First consider \(f\left(x\right)\) and using the polynomial property observe that \(\left({3x}^3+x\right)\) is \(O(x^3)\). Using the multiplicative property, conclude that \(\left({3x}^3+x\right)2^x\) is \(O(x^32^x)\). Likewise using the sum property, \(\left(x+x!\right)\) is \(O\left(\max{\left(x,x!\right)}\right)= O (x!)\). Then using the multiplicative property, \(\left(x+x!\right)x^4\) is \(O (x^4x!)\). Then \(f\left(x\right)=\left({3x}^3+x\right)2^x+\left(x+x!\right)x^4\) is \(O\left(\max{\left(x^32^x,x^4x!\right)}\right)=O\left(x^4x!\right)\).

For \(g(x)\), notice using the maximum property for the sum, that \(2^x+x^2\) is \(O(2^x)\). Then using the multiplicative property, \(x^x(2^x+x^2)\) is \(O(2^xx^x)\).

For \(h\left(x\right)\), we want \(O\left(\max{\left(x!,\ x^3\log{x}\right)}\right)=O(x!)\). Notice here, that \(4x^3\log{x}\) is \(O(x^4)\), and \(x^4\) has smaller asymptotic growth than \(x!\). In fact, \(x^4\) is \(O(x!)\).

So, \(f(x)\) is \(O\left(x^4x!\right)\), and \(g(x)\) is \(O\left(2^xx^x\right)\). Also, \(h(x)\) is, \(O\left(x!\right)\).

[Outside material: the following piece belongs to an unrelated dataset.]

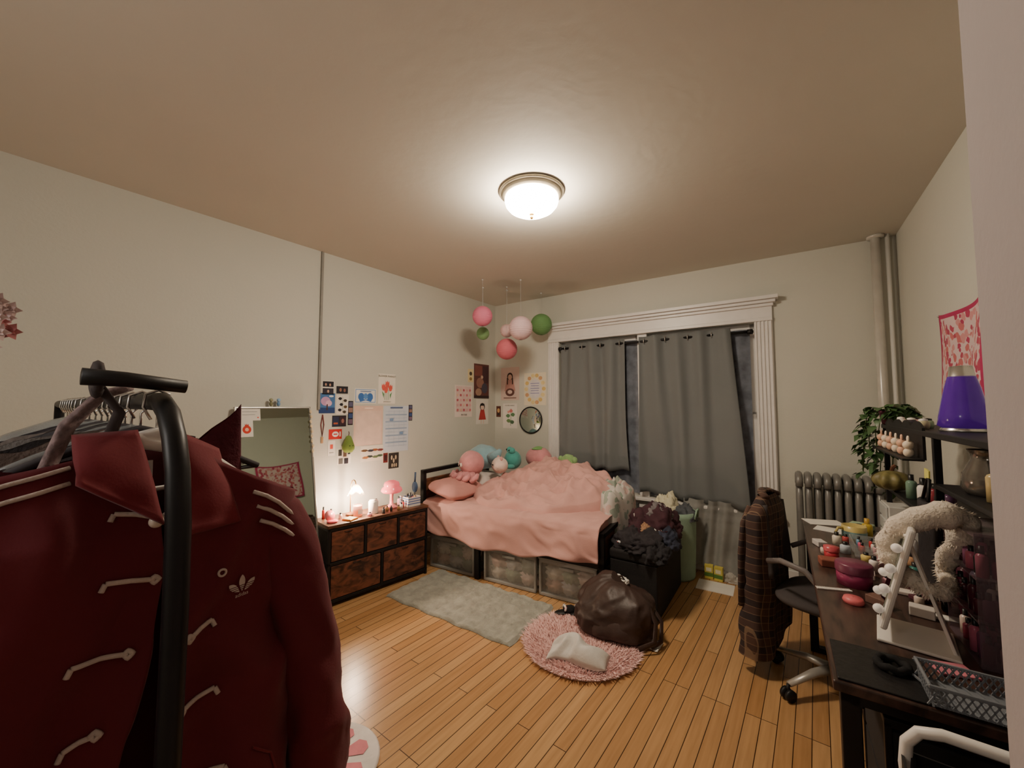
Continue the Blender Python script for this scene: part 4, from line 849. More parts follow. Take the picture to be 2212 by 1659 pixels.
def hp_(q):
    a=q*2*pi
    return (.045*math.sin(a*2+.6)+.05,.098*math.sin(a)+.012*math.sin(3*a),.02*math.cos(2*a)+.105*math.cos(a)+.012*math.sin(2*a))
pts=[hp_(i/60) for i in range(60)]
rs=[.025+.016*fold((i*.35,0,0),1.)+.008*math.cos(2*pi*i/60) for i in range(60)]
hb.tube(pts,rs,12,closed=True)
random.seed(4)
hbt=thing('spa_headband','fluffy cream spa headband draped over the mirror','headband',loc=dk_(.235,.42,.985),rot=(math.radians(8),0,math.radians(-48)))
Mfl=mat('cream_fluff',(222,210,194),.98,var=.08,scale=30,bump=.6,bscale=120,sheen=.3)
make(hb,'band',Mfl,parent=hbt,smooth=True)
f=MB()
for k in range(2600):
    i=random.randrange(60);p=Vector(pts[i]);d=Vector((random.gauss(0,1),random.gauss(0,1),random.gauss(0,1))).normalized()
    q=p+d*rs[i]*.9;e=q+d*.012+Vector((0,0,-.004));s=nrm(d.cross(Vector((.3,.5,.8))))*.0026
    f.add([q-s,q+s,e],[(0,1,2)])
make(f,'fluff',Mfl,parent=hbt,kind='stuff')
gk=thing('mesh_basket','low grey plastic lattice basket at the desk end','basket',loc=dk_(.175,.005,.756),rot=(0,0,DA))
Mgb=mat('grey_lattice',(118,122,128),.5,var=.05)
BD=.115
b=MB();b.bb(0,.30,0,BD,0,.004)
for k in range(24):
    x=.003+k*.0128
    for y in (0,BD):
        for r_ in (.5,-.5): b.box((x,y,.021),(.0028,.0035,.046),Matrix.Rotation(r_,3,'Y'))
for k in range(9):
    y=.005+k*.0131
    for x in (0,.30):
        for r_ in (.5,-.5): b.box((x,y,.021),(.0035,.0028,.046),Matrix.Rotation(r_,3,'X'))
for k in range(14): b.box((.01+k*.021,BD/2,.006),(.004,BD,.004),Matrix.Rotation(.4,3,'Z')) 
make(b,'lattice_body',Mgb,parent=gk)
make(MB().bb(-.006,.306,-.006,.0,.038,.046).bb(-.006,.306,BD,BD+.006,.038,.046).bb(-.006,.0,0,BD,.038,.046).bb(.30,.306,0,BD,.038,.046),'rim',Mgb,parent=gk,bevel=.002)
make(MB().bb(0,.18,0,.20,0,.004),'desk_mat',mat('black_leatherette',(26,25,26),.4,bump=.2),loc=dk_(.01,.01,.751),rot=(0,0,DA),bevel=.002,label='black leatherette mat on the desk end',cat='desk mat')
og=thing('acrylic_organizer','tall clear acrylic makeup organizer on the desk','organizer',loc=dk_(.32,.26,.751),rot=(0,0,DA))
b=MB();
for z in (0,.11,.22,.33): b.bb(0,.14,0,.24,z,z+.004)
for y in (0,.237): b.bb(0,.14,y,y+.003,0,.34)
b.bb(.137,.14,0,.24,0,.34)
make(b,'shelf_body',mat('tinted_acrylic',(120,100,108),.15,alpha=.4,var=.02),parent=og)
random.seed(21)
for z in range(3):
    for k in range(12):
        c=random.choice([(196,104,128),(80,30,44),(222,170,178),(150,56,80),(60,54,60),(206,188,178),(120,70,96)])
        bottle(dk_(.337+.03*(k%2)+.01*random.random(),.285+.036*(k//2),.756+.11*z),.012,.055+.035*random.random(),c,'small cosmetic bottle on acrylic organizer shelf',group='cosmetics in the organizer')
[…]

We conclude that from an ordering perspective, we have by increasing growth order, \(h(x)\), \(f(x)\), and \(g(x)\). To convince yourself that \(g(x)\) grows faster than \(f(x)\), use the facts that \(2^x\) grows faster than \(x^4\), and \(x^x\) grows faster than \(x!\).